Kejagung Sita Aset Tersangka Korupsi Impor Gula
Kejaksaan Agung (Kejagung) berhasil menyita dua unit mobil mewah milik HAT, salah satu tersangka kasus korupsi impor gula tahun 2015-2016. Penyitaan dilakukan di kediaman HAT di Jakarta, Rabu lalu. Mobil-mobil tersebut, yakni Mercedes Benz C 300 (B 1019 OQ) dan Omoda (B 1749 SNR), kini telah diamankan di Kejagung. Kepala Pusat Penerangan Hukum (Kapuspenkum) Kejagung, Harli Siregar, membenarkan informasi tersebut.
Kasus korupsi impor gula ini melibatkan sembilan tersangka. Selain HAT selaku Direktur PT Duta Sugar International (DSI), terdapat delapan tersangka lain: TWN (Direktur Utama PT Angels Products), WN (Presiden Direktur PT Andalan Furnindo), HS (Direktur Utama PT Sentra Usahatama Jaya), IS (Direktur Utama PT Medan Sugar Industry), TSEP (Direktur PT Makassar Tene), ASB (Direktur Utama PT Kebun Tebu Mas), HFH (Direktur Utama PT Berkah Manis Makmur), dan ES (Direktur PT Permata Dunia Sukses Utama).
HAT, yang sebelumnya mangkir dari panggilan penyidik, berhasil ditangkap di Pangkalan Bun, Kalimantan Tengah, Selasa lalu, dan langsung dibawa ke Jakarta.
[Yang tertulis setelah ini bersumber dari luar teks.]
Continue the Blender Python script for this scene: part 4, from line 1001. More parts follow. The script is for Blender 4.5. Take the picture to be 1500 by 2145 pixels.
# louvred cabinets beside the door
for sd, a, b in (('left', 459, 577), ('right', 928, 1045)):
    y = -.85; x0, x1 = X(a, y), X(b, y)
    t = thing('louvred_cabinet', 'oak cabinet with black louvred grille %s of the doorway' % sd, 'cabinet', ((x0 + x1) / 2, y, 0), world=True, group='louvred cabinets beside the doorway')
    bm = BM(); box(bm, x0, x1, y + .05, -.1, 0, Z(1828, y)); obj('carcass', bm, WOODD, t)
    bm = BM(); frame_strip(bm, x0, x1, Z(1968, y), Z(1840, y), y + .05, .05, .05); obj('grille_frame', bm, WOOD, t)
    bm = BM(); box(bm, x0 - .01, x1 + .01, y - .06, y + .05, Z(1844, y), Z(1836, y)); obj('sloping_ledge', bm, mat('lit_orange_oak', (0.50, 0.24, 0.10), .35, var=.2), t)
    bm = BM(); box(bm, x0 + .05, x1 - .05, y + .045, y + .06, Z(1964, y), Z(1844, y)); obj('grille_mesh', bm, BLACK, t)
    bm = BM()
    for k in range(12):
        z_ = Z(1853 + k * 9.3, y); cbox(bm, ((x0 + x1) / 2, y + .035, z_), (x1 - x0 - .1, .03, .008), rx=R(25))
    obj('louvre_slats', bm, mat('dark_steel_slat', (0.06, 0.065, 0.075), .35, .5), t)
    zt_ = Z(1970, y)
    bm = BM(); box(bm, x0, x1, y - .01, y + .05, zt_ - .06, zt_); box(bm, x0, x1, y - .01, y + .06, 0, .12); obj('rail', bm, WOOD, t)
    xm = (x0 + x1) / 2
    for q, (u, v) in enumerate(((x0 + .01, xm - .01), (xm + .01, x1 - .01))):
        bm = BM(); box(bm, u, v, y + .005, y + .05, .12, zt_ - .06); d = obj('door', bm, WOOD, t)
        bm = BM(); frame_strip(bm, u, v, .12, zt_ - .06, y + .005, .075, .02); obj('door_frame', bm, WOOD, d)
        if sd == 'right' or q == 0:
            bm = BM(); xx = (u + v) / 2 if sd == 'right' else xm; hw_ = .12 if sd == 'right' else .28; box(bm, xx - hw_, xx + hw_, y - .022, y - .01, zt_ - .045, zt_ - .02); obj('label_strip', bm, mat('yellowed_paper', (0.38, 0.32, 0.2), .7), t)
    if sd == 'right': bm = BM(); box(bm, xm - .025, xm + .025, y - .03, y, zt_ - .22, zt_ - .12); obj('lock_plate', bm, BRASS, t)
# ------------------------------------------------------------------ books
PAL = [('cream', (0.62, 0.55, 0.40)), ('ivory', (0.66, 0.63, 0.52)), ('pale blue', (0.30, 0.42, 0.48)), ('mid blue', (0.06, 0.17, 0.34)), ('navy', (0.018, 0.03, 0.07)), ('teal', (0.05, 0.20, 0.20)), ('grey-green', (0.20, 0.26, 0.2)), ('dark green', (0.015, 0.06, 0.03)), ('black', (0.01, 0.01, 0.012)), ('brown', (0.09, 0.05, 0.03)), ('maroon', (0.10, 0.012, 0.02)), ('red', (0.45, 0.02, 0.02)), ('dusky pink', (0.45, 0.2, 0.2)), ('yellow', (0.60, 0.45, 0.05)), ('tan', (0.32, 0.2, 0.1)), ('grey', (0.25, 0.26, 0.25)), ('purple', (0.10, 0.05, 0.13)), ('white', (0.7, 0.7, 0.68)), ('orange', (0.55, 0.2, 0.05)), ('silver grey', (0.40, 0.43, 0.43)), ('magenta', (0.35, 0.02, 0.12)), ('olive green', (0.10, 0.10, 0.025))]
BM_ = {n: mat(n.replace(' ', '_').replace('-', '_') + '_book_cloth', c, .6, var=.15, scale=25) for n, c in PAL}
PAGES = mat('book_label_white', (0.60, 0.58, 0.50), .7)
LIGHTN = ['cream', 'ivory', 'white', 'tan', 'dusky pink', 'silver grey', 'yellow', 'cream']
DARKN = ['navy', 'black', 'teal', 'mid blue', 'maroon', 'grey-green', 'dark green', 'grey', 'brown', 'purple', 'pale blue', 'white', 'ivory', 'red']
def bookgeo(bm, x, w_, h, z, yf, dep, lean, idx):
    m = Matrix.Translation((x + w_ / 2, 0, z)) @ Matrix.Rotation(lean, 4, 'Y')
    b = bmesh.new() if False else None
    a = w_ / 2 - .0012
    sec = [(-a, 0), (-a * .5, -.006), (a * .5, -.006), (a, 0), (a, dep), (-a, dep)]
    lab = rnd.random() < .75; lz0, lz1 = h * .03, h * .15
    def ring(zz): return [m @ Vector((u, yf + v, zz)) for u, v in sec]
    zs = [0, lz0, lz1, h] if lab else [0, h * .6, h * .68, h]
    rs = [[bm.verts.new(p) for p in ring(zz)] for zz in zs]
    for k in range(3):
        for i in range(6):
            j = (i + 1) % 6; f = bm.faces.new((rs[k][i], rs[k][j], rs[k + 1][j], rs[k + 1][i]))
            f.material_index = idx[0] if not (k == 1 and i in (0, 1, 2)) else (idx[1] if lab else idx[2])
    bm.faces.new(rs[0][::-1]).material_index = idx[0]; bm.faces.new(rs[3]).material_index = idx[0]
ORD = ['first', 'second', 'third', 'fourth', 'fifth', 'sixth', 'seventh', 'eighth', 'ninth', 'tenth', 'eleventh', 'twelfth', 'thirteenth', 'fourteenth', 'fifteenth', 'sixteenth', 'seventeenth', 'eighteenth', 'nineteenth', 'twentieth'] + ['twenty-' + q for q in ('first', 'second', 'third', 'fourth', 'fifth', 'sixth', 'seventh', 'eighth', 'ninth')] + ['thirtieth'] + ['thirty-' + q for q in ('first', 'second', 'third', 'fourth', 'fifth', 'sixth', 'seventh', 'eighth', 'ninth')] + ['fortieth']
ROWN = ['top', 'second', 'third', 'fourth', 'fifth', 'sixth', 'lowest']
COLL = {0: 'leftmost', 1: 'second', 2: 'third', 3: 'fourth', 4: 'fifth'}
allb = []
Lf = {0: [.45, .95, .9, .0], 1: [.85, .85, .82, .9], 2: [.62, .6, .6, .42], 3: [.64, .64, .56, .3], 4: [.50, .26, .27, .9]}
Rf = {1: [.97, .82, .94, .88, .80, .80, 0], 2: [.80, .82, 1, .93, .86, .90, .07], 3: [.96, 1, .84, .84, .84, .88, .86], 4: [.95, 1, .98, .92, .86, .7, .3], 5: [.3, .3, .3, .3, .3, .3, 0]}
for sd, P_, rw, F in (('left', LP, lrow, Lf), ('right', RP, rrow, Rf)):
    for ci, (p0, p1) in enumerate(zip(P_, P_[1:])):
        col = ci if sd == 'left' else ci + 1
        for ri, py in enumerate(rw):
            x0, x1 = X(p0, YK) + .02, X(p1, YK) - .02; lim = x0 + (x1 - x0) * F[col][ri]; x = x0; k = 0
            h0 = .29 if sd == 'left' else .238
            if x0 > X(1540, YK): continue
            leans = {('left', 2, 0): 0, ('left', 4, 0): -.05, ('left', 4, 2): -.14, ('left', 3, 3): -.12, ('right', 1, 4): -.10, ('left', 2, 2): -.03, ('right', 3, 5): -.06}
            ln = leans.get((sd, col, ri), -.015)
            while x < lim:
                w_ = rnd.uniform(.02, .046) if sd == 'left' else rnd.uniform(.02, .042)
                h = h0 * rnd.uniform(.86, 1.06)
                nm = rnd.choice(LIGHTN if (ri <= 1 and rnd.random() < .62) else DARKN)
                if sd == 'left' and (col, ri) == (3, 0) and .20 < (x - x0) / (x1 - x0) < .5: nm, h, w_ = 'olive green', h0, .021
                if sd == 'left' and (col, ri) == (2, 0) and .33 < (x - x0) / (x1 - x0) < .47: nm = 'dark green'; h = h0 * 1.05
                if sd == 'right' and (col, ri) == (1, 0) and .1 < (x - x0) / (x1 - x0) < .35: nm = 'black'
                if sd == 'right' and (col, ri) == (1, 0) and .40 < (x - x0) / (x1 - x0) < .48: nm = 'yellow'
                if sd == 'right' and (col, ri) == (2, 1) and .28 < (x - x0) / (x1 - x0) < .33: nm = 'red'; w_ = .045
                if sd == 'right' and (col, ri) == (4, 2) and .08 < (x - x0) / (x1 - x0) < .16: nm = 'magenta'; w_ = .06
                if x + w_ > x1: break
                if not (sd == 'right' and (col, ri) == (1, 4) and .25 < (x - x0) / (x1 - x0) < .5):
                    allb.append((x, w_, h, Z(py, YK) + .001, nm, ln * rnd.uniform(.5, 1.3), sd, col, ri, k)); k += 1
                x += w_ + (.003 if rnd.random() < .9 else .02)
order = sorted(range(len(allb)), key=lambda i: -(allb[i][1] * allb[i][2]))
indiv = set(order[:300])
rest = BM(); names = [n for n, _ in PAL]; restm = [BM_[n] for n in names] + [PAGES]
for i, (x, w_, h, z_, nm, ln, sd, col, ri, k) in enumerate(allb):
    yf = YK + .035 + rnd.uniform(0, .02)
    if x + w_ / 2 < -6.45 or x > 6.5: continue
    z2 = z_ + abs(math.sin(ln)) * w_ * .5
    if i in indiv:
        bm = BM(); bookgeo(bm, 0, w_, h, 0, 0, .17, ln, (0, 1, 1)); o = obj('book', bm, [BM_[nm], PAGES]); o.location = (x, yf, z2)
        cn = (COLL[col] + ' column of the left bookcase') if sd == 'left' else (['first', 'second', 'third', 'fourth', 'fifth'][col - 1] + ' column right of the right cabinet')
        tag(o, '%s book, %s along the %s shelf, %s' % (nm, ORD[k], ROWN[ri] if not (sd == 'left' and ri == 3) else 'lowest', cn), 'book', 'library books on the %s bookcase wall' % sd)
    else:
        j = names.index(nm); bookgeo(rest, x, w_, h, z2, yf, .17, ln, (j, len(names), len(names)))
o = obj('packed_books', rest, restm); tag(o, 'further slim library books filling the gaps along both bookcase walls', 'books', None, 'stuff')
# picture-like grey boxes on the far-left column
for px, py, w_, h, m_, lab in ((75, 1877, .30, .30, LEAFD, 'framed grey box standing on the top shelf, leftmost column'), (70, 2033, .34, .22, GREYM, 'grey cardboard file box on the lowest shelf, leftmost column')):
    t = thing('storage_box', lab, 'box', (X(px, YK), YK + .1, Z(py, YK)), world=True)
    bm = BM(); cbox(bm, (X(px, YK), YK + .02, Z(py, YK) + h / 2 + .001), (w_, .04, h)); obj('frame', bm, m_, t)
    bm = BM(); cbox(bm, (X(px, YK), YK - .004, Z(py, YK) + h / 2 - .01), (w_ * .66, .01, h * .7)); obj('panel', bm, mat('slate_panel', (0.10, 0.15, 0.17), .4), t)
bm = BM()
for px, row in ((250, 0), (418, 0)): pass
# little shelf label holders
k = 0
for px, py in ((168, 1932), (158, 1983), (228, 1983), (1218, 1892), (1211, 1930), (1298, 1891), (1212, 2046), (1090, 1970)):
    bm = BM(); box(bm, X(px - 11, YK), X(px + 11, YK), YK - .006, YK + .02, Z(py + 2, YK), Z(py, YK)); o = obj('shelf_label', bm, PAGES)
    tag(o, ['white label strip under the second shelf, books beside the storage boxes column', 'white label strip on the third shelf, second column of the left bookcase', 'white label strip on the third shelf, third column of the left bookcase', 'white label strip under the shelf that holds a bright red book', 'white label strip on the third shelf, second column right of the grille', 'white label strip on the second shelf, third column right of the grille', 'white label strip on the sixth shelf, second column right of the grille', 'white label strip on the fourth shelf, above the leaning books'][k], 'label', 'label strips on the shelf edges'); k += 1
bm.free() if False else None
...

Sementara itu, ASB masih dalam pencarian pihak berwajib.
Kronologi dan Peran Tersangka
Peran HAT dalam kasus ini adalah menandatangani perjanjian kerja sama dengan PT Perindo (PPI) untuk mengolah gula kristal mentah (GKM) impor menjadi gula kristal putih (GKP). PT PPI juga bermitra dengan tujuh perusahaan swasta lain dalam proyek tersebut. Menariknya, saat itu Menteri Perdagangan, Tom Lembong, menginstruksikan Plt. Dirjen Perdagangan Luar Negeri untuk menerbitkan persetujuan impor GKM, bukan GKP langsung seperti yang seharusnya dilakukan oleh BUMN.
Proses impor ini bermasalah karena dilakukan tanpa rekomendasi dari Kementerian Perindustrian dan koordinasi antar instansi terkait. Kedelapan perusahaan swasta hanya memiliki izin untuk memproduksi gula kristal rafinasi (GKR). Gula hasil pengolahan kemudian dijual ke pasar dengan harga lebih tinggi dari Harga Eceran Tertinggi (HET) saat itu, menghasilkan keuntungan besar bagi pihak-pihak yang terlibat.
Akibat tindakan para tersangka, negara mengalami kerugian sekitar Rp578 miliar. Para tersangka dijerat dengan Pasal 2 ayat (1) dan Pasal 3 junto Pasal 18 Undang-Undang Nomor 31 Tahun 1999 tentang Pemberantasan Tindak Pidana Korupsi sebagaimana diubah dengan Undang-Undang Nomor 20 Tahun 2001 jo. Pasal 55 ayat (1) ke-1 KUHP.
Kesimpulan
Penyitaan aset milik HAT merupakan langkah Kejagung dalam mengusut tuntas kasus korupsi impor gula. Proses hukum terus berlanjut, dengan pencarian ASB yang masih berlangsung. Kasus ini menyoroti pentingnya transparansi dan koordinasi antar lembaga dalam pengadaan barang impor untuk menghindari kerugian negara.